Lizardfolk mostly inhabitant a collection of islands south of the main continent. (There are a few variants from the standard MM1 lizardfolk, but some require monster class levels.) I haven't yet developed their society, since part of me wants to make them a theocracy that is actually ruled by their deific dragon god. Unfortunately, that makes them a hard race to play. Adventuring lizardfolk would either have to be ambassadors, missionaries, outcasts or spies. All but the outcasts have an sizeable collection of in game issues that I have a tendancy to forget about (sort of like having a teifling in a primarily human and decidedly anti-fiend environment but people RARELY reacting to that, even in a HUGE port city no matter how metropolitan its attitudes). Hell, every societal idea I've cam up with so far makes them either very xenophobic or highly aggressive.
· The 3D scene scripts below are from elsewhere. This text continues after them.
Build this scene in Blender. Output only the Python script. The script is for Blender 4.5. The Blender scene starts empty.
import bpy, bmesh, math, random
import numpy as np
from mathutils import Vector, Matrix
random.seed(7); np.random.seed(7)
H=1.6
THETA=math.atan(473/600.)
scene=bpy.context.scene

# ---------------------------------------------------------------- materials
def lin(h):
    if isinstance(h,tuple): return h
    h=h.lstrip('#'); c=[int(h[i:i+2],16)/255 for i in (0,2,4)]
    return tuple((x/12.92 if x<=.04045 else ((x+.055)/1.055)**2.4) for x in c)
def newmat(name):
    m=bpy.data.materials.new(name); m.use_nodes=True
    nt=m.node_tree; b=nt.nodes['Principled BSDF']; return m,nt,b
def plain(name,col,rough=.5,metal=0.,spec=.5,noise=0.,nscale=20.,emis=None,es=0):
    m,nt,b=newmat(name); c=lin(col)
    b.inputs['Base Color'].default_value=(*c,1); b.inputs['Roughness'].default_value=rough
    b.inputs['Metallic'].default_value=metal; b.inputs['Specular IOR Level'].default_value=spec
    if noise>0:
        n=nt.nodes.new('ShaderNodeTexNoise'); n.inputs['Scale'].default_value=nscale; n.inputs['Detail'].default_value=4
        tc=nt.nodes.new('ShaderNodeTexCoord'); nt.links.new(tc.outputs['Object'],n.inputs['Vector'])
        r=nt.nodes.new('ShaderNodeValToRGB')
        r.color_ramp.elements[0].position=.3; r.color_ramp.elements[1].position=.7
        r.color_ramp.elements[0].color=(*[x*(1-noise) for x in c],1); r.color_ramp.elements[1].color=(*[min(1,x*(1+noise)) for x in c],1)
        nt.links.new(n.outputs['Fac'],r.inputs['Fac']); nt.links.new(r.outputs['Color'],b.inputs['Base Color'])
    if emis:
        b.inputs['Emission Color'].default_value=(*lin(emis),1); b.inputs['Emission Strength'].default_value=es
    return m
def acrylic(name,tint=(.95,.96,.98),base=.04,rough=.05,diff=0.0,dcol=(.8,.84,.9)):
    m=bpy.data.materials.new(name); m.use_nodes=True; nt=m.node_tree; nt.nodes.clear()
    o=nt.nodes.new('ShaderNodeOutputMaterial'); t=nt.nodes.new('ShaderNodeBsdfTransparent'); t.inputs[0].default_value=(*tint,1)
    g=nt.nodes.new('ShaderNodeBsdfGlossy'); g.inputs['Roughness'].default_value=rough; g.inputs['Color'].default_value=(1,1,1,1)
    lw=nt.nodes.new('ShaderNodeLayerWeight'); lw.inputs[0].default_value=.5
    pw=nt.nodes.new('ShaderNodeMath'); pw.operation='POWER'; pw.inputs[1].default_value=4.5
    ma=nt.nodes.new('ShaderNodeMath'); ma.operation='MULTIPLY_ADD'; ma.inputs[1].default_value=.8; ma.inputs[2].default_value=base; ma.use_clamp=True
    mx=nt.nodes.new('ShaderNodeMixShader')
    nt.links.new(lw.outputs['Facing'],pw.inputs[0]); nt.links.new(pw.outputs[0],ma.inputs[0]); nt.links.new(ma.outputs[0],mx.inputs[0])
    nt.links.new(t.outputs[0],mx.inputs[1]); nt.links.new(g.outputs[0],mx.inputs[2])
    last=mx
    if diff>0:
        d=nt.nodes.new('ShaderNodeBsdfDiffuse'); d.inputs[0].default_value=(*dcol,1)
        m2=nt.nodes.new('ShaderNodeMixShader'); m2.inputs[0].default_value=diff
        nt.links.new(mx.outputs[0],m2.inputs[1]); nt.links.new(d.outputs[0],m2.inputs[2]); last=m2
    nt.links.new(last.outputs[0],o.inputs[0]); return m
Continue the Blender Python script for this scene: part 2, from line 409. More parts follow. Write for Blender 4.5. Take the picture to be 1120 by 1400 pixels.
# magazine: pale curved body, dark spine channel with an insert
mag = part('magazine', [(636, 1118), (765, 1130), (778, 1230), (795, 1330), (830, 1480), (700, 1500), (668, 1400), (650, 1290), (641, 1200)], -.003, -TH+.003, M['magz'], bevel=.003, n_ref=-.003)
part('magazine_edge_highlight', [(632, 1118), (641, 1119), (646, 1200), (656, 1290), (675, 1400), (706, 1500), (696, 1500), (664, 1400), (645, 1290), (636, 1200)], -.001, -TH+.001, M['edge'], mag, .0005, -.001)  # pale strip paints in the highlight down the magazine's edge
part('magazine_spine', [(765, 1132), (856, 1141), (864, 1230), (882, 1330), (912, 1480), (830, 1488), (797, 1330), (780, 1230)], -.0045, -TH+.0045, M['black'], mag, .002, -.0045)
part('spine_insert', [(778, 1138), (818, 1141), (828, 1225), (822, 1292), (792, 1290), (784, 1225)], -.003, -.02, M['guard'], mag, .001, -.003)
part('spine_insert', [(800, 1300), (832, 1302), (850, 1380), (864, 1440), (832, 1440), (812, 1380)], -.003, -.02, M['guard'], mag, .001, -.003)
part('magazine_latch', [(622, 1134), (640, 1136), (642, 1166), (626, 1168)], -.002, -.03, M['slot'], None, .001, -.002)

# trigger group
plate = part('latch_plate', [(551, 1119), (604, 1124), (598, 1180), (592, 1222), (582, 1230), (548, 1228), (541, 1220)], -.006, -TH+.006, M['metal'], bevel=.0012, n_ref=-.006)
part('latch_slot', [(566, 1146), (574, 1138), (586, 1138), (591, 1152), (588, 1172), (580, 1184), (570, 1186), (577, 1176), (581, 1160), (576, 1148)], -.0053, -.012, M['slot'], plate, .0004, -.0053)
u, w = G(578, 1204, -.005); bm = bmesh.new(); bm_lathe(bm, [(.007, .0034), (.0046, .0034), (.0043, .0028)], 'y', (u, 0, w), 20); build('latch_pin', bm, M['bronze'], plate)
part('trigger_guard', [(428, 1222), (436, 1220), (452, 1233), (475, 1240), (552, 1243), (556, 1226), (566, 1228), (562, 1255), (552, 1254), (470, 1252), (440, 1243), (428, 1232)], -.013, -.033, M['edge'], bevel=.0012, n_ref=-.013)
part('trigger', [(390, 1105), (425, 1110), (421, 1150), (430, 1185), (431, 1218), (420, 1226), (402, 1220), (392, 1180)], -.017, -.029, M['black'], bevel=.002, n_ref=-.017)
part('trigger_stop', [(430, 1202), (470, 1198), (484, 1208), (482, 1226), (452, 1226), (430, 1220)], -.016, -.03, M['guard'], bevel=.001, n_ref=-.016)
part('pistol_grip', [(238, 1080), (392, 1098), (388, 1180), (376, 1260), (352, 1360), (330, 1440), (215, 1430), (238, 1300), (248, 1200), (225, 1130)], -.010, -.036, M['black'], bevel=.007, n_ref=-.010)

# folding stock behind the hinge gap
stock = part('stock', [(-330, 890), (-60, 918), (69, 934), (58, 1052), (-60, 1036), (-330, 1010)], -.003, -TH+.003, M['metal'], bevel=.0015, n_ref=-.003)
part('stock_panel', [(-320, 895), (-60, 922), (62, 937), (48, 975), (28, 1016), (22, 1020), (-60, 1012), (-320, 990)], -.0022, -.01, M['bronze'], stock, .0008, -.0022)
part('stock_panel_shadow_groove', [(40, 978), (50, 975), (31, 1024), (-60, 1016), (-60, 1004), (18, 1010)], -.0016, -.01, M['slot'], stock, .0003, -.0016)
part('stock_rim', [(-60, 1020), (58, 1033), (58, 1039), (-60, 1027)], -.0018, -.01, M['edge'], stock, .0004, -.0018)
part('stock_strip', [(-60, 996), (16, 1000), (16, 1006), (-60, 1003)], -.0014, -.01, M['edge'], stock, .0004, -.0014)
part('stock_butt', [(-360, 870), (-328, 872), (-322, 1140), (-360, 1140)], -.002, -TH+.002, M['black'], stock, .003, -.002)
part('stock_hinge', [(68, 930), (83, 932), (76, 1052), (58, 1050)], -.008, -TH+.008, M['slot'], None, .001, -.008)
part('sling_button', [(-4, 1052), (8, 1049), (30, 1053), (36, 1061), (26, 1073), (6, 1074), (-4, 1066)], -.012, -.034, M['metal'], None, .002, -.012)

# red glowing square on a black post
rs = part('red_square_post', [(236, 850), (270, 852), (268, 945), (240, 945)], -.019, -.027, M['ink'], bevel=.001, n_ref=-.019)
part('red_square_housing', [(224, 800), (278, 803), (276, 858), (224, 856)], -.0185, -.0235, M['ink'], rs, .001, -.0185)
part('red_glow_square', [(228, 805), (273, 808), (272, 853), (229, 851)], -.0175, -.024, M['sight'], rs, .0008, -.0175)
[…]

Aztecan, Incan or Mayan would be fun, but again, it doesn't leave much room for a PC. Although.....it is possible that they're similar to a South American culture, BUT ALSO the only people with any real naval ability, meaning they're the Vikings of the setting; primarily traders, but occasionally raiding small fishing villages for slaves and sacrifices. They carry a lot of exotic goods from their swamp/jungle/volcano islands and also crazy amounts of fish and sea goods. Yeah, I'm liking this a lot.

Sorry
Ok, so that's more than a few paragraphs. Believe it or not, that actually was part of the development and I just made up a lot of shit I was hung up on. Let me know if this gets anyone jonesin to play.